Every ms I get is already gussied up to be as much like a book as possible. Cute typeface. Graphics sometimes inserted. Ornate capital first letters of chapters. Tables, carefully aligned. And the worst, pagination by numerous hard returns. They didn’t know how to use the hard page break, so they just hit Enter over and over until they got a new dotted line.

No good, and here is a simple analogy. Suppose you had to rake leaves and clean eave-troughs before going out to dinner. In what order would you perform the tasks?

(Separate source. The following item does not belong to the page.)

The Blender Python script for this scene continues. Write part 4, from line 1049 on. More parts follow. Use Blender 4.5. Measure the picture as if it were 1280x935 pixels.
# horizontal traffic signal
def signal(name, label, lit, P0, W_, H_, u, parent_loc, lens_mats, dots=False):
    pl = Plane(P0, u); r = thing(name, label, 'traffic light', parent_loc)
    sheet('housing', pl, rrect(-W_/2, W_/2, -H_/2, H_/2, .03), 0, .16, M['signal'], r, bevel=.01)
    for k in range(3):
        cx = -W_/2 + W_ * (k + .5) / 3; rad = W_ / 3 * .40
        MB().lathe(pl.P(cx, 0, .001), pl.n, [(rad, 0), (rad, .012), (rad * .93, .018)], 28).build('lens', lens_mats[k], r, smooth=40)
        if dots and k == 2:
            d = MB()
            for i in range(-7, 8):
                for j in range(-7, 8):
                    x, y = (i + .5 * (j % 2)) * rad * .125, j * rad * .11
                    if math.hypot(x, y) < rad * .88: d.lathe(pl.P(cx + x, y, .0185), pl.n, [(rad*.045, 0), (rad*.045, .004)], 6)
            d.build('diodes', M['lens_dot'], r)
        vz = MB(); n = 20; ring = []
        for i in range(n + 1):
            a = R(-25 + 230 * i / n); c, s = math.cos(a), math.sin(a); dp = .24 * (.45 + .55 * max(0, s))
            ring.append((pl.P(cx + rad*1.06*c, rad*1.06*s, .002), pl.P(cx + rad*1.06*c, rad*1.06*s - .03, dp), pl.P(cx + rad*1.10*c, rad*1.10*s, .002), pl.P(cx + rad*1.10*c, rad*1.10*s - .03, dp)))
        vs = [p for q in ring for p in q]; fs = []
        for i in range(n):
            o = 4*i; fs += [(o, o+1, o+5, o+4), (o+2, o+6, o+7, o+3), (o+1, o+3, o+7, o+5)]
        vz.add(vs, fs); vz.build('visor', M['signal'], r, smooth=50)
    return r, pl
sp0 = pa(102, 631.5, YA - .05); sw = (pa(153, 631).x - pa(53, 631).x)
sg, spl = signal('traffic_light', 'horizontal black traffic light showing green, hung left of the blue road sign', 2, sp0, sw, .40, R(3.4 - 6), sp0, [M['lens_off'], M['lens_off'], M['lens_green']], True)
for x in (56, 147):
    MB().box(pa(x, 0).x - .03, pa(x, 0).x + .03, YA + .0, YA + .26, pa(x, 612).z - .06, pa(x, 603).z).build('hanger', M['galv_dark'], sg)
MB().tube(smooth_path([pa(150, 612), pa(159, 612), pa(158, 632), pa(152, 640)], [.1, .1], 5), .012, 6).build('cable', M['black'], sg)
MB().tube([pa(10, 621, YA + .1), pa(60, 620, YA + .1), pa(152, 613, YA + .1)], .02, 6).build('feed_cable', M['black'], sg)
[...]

  • Put on beat-up work clothing
  • Gather rake, ladder
  • Clean eave-troughs, throwing as much as possible into bin
  • Rake yard and pick up errant eave-trough crud
  • Put away tools
  • Take off filthy clothing
  • Shower
  • Put on nice clean clothes

Yeah. But if you were the typical author, you would:

  • Shower
  • Put on nice clean clothes
  • Gather rake, ladder
  • Clean eave-troughs, throwing as much as possible into bin
  • Rake yard and pick up errant eave-trough crud
  • Put away tools
  • Take off now-filthy, partly damaged, once-nice clothing
  • Shower again
  • Put on more nice clean clothes

Don’t do it this way, all right? All the frippery, fonts, cutesiness, illustrations, inserted graphics, and so on–save them until we have finalized what your book actually says. That’s the difficult and exhausting part, the one where we confer, edit, debate, brainstorm, reconsider, shift, declare war on adverbs, sign a temporary armistice with adverbs, violate the armistice and ambush the adverbs, and so on. The result is the completed, proofread, verified, exhaustively scrutinized full body of what you want to say to the world. Everything we do to it while editing will be hampered by graphics, tables, and cutesy typeface decisions. All that prettying-up can happen once we decide what the book will say.

I’m all in favor of prettying-up. Chefs put work into presentation because it matters. They also do it at the pass, not at the prep table. At most, they carve or shape this or that so that it will fit the future presentation, just as when you are cleaning the eave-troughs, you will try not to cut your forehead wide open by mistake.

Text first. Formatting and beautification later.